◆ Task objective
Output the material exactly, but drop every image it holds.

◆ Entries
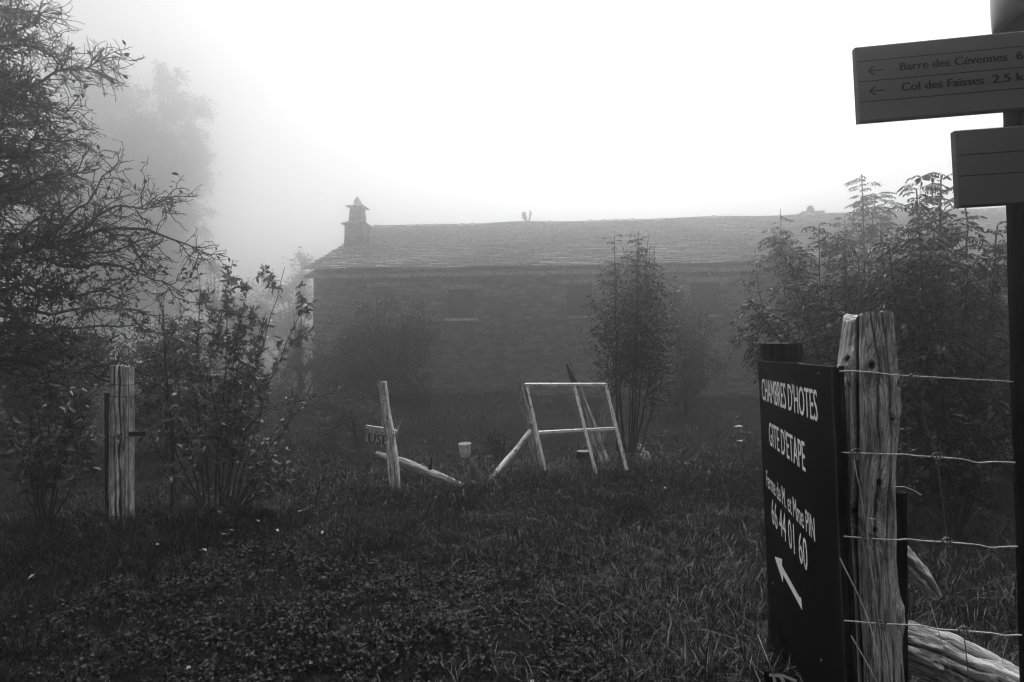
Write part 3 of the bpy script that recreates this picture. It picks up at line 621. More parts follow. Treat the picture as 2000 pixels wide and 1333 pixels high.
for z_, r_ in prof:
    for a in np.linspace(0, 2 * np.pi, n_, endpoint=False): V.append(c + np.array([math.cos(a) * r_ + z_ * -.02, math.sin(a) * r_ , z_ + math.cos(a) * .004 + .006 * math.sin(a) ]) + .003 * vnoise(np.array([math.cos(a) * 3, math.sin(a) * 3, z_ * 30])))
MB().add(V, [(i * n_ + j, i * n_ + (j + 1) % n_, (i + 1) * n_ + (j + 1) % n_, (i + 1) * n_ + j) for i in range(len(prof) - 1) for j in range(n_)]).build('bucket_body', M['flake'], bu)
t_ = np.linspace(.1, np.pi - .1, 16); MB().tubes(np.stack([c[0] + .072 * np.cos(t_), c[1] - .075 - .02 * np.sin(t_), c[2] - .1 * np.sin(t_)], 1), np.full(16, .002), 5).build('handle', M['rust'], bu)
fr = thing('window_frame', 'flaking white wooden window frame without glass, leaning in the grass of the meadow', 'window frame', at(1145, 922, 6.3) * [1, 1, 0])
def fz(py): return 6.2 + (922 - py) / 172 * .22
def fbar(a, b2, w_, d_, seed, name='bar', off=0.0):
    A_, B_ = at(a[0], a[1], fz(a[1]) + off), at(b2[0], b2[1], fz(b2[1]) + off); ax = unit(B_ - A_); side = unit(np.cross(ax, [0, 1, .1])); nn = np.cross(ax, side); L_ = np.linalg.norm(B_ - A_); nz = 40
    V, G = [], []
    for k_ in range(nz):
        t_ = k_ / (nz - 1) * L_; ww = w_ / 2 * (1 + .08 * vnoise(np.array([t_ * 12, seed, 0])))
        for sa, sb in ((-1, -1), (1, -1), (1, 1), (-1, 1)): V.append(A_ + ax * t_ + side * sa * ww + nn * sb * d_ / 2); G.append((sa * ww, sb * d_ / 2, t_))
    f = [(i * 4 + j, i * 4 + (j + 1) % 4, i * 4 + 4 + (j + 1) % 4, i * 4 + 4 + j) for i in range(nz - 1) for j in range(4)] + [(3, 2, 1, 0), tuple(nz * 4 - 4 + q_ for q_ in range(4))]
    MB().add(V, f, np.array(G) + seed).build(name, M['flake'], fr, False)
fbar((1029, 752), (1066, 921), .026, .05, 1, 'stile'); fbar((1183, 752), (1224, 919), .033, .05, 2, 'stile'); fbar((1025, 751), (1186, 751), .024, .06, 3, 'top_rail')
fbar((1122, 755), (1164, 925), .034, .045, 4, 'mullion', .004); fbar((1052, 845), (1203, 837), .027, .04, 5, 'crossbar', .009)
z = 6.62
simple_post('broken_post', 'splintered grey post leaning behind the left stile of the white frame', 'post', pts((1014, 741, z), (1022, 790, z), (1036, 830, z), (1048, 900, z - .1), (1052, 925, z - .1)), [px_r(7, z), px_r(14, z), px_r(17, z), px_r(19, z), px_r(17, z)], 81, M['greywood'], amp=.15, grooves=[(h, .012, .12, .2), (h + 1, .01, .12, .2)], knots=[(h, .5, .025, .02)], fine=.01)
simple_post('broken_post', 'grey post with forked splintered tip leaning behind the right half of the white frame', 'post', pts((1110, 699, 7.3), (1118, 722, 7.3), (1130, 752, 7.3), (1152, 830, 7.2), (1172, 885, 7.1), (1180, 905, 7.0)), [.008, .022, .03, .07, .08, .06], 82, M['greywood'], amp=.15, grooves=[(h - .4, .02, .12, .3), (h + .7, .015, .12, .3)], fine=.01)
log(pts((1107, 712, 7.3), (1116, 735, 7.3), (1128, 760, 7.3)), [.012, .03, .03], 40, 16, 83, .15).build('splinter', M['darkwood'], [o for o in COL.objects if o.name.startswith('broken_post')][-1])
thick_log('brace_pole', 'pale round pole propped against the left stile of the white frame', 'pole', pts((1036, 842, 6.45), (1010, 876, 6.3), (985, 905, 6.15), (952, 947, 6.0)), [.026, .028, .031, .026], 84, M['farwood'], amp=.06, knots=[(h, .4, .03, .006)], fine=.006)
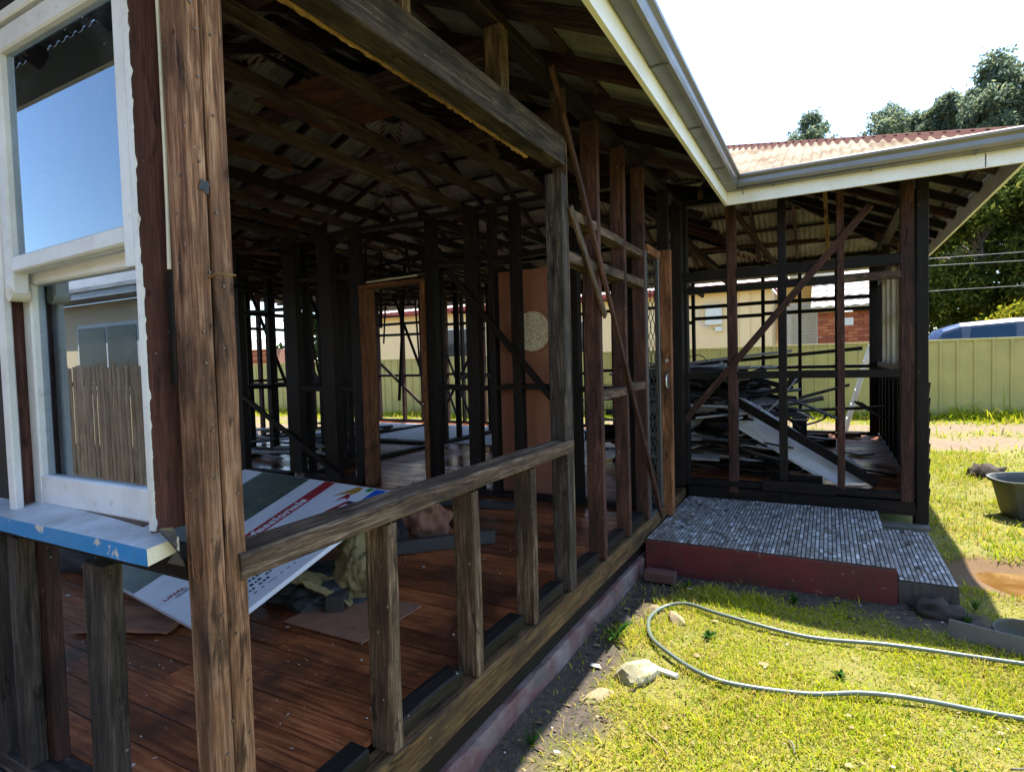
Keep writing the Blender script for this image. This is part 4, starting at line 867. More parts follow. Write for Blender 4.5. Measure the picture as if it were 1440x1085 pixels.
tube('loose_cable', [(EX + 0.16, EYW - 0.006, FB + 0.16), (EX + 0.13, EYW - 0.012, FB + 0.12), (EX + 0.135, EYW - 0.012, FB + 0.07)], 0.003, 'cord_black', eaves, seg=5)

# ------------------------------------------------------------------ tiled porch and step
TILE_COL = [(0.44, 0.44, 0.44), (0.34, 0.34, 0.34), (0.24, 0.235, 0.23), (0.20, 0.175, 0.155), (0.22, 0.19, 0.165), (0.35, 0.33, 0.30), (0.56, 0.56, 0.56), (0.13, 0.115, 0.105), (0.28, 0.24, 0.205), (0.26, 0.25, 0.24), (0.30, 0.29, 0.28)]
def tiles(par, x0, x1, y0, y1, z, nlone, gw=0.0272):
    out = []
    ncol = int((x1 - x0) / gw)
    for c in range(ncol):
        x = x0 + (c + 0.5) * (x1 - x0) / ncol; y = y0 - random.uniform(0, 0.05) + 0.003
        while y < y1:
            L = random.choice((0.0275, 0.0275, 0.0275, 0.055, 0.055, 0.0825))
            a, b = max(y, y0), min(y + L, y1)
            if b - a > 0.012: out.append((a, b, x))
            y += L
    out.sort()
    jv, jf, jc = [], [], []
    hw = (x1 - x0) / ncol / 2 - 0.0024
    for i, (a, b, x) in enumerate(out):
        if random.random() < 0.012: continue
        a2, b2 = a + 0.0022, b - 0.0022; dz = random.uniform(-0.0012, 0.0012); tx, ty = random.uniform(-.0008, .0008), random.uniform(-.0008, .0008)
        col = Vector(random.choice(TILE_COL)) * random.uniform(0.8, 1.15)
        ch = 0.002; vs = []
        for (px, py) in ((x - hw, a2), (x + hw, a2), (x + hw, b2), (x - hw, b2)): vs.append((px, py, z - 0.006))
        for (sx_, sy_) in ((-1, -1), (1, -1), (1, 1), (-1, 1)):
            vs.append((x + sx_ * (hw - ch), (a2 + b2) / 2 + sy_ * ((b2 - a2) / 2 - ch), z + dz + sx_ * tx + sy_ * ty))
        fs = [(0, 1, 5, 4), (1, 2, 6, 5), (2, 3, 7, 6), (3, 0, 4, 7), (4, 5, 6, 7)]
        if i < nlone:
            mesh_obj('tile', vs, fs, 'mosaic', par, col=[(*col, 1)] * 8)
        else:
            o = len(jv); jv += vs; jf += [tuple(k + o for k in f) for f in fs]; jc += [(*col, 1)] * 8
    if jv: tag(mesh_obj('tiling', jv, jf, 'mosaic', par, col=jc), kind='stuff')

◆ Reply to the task
Write part 3 of the bpy script that recreates this picture. It picks up at line 621. More parts follow. Treat the picture as 2000 pixels wide and 1333 pixels high.
for z_, r_ in prof:
    for a in np.linspace(0, 2 * np.pi, n_, endpoint=False): V.append(c + np.array([math.cos(a) * r_ + z_ * -.02, math.sin(a) * r_ , z_ + math.cos(a) * .004 + .006 * math.sin(a) ]) + .003 * vnoise(np.array([math.cos(a) * 3, math.sin(a) * 3, z_ * 30])))
MB().add(V, [(i * n_ + j, i * n_ + (j + 1) % n_, (i + 1) * n_ + (j + 1) % n_, (i + 1) * n_ + j) for i in range(len(prof) - 1) for j in range(n_)]).build('bucket_body', M['flake'], bu)
t_ = np.linspace(.1, np.pi - .1, 16); MB().tubes(np.stack([c[0] + .072 * np.cos(t_), c[1] - .075 - .02 * np.sin(t_), c[2] - .1 * np.sin(t_)], 1), np.full(16, .002), 5).build('handle', M['rust'], bu)
fr = thing('window_frame', 'flaking white wooden window frame without glass, leaning in the grass of the meadow', 'window frame', at(1145, 922, 6.3) * [1, 1, 0])
def fz(py): return 6.2 + (922 - py) / 172 * .22
def fbar(a, b2, w_, d_, seed, name='bar', off=0.0):
    A_, B_ = at(a[0], a[1], fz(a[1]) + off), at(b2[0], b2[1], fz(b2[1]) + off); ax = unit(B_ - A_); side = unit(np.cross(ax, [0, 1, .1])); nn = np.cross(ax, side); L_ = np.linalg.norm(B_ - A_); nz = 40
    V, G = [], []
    for k_ in range(nz):
        t_ = k_ / (nz - 1) * L_; ww = w_ / 2 * (1 + .08 * vnoise(np.array([t_ * 12, seed, 0])))
        for sa, sb in ((-1, -1), (1, -1), (1, 1), (-1, 1)): V.append(A_ + ax * t_ + side * sa * ww + nn * sb * d_ / 2); G.append((sa * ww, sb * d_ / 2, t_))
    f = [(i * 4 + j, i * 4 + (j + 1) % 4, i * 4 + 4 + (j + 1) % 4, i * 4 + 4 + j) for i in range(nz - 1) for j in range(4)] + [(3, 2, 1, 0), tuple(nz * 4 - 4 + q_ for q_ in range(4))]
    MB().add(V, f, np.array(G) + seed).build(name, M['flake'], fr, False)
fbar((1029, 752), (1066, 921), .026, .05, 1, 'stile'); fbar((1183, 752), (1224, 919), .033, .05, 2, 'stile'); fbar((1025, 751), (1186, 751), .024, .06, 3, 'top_rail')
fbar((1122, 755), (1164, 925), .034, .045, 4, 'mullion', .004); fbar((1052, 845), (1203, 837), .027, .04, 5, 'crossbar', .009)
z = 6.62
simple_post('broken_post', 'splintered grey post leaning behind the left stile of the white frame', 'post', pts((1014, 741, z), (1022, 790, z), (1036, 830, z), (1048, 900, z - .1), (1052, 925, z - .1)), [px_r(7, z), px_r(14, z), px_r(17, z), px_r(19, z), px_r(17, z)], 81, M['greywood'], amp=.15, grooves=[(h, .012, .12, .2), (h + 1, .01, .12, .2)], knots=[(h, .5, .025, .02)], fine=.01)
simple_post('broken_post', 'grey post with forked splintered tip leaning behind the right half of the white frame', 'post', pts((1110, 699, 7.3), (1118, 722, 7.3), (1130, 752, 7.3), (1152, 830, 7.2), (1172, 885, 7.1), (1180, 905, 7.0)), [.008, .022, .03, .07, .08, .06], 82, M['greywood'], amp=.15, grooves=[(h - .4, .02, .12, .3), (h + .7, .015, .12, .3)], fine=.01)
log(pts((1107, 712, 7.3), (1116, 735, 7.3), (1128, 760, 7.3)), [.012, .03, .03], 40, 16, 83, .15).build('splinter', M['darkwood'], [o for o in COL.objects if o.name.startswith('broken_post')][-1])
thick_log('brace_pole', 'pale round pole propped against the left stile of the white frame', 'pole', pts((1036, 842, 6.45), (1010, 876, 6.3), (985, 905, 6.15), (952, 947, 6.0)), [.026, .028, .031, .026], 84, M['farwood'], amp=.06, knots=[(h, .4, .03, .006)], fine=.006)
Keep writing the Blender script for this image. This is part 4, starting at line 867. More parts follow. Write for Blender 4.5. Measure the picture as if it were 1440x1085 pixels.
tube('loose_cable', [(EX + 0.16, EYW - 0.006, FB + 0.16), (EX + 0.13, EYW - 0.012, FB + 0.12), (EX + 0.135, EYW - 0.012, FB + 0.07)], 0.003, 'cord_black', eaves, seg=5)

# ------------------------------------------------------------------ tiled porch and step
TILE_COL = [(0.44, 0.44, 0.44), (0.34, 0.34, 0.34), (0.24, 0.235, 0.23), (0.20, 0.175, 0.155), (0.22, 0.19, 0.165), (0.35, 0.33, 0.30), (0.56, 0.56, 0.56), (0.13, 0.115, 0.105), (0.28, 0.24, 0.205), (0.26, 0.25, 0.24), (0.30, 0.29, 0.28)]
def tiles(par, x0, x1, y0, y1, z, nlone, gw=0.0272):
    out = []
    ncol = int((x1 - x0) / gw)
    for c in range(ncol):
        x = x0 + (c + 0.5) * (x1 - x0) / ncol; y = y0 - random.uniform(0, 0.05) + 0.003
        while y < y1:
            L = random.choice((0.0275, 0.0275, 0.0275, 0.055, 0.055, 0.0825))
            a, b = max(y, y0), min(y + L, y1)
            if b - a > 0.012: out.append((a, b, x))
            y += L
    out.sort()
    jv, jf, jc = [], [], []
    hw = (x1 - x0) / ncol / 2 - 0.0024
    for i, (a, b, x) in enumerate(out):
        if random.random() < 0.012: continue
        a2, b2 = a + 0.0022, b - 0.0022; dz = random.uniform(-0.0012, 0.0012); tx, ty = random.uniform(-.0008, .0008), random.uniform(-.0008, .0008)
        col = Vector(random.choice(TILE_COL)) * random.uniform(0.8, 1.15)
        ch = 0.002; vs = []
        for (px, py) in ((x - hw, a2), (x + hw, a2), (x + hw, b2), (x - hw, b2)): vs.append((px, py, z - 0.006))
        for (sx_, sy_) in ((-1, -1), (1, -1), (1, 1), (-1, 1)):
            vs.append((x + sx_ * (hw - ch), (a2 + b2) / 2 + sy_ * ((b2 - a2) / 2 - ch), z + dz + sx_ * tx + sy_ * ty))
        fs = [(0, 1, 5, 4), (1, 2, 6, 5), (2, 3, 7, 6), (3, 0, 4, 7), (4, 5, 6, 7)]
        if i < nlone:
            mesh_obj('tile', vs, fs, 'mosaic', par, col=[(*col, 1)] * 8)
        else:
            o = len(jv); jv += vs; jf += [tuple(k + o for k in f) for f in fs]; jc += [(*col, 1)] * 8
    if jv: tag(mesh_obj('tiling', jv, jf, 'mosaic', par, col=jc), kind='stuff')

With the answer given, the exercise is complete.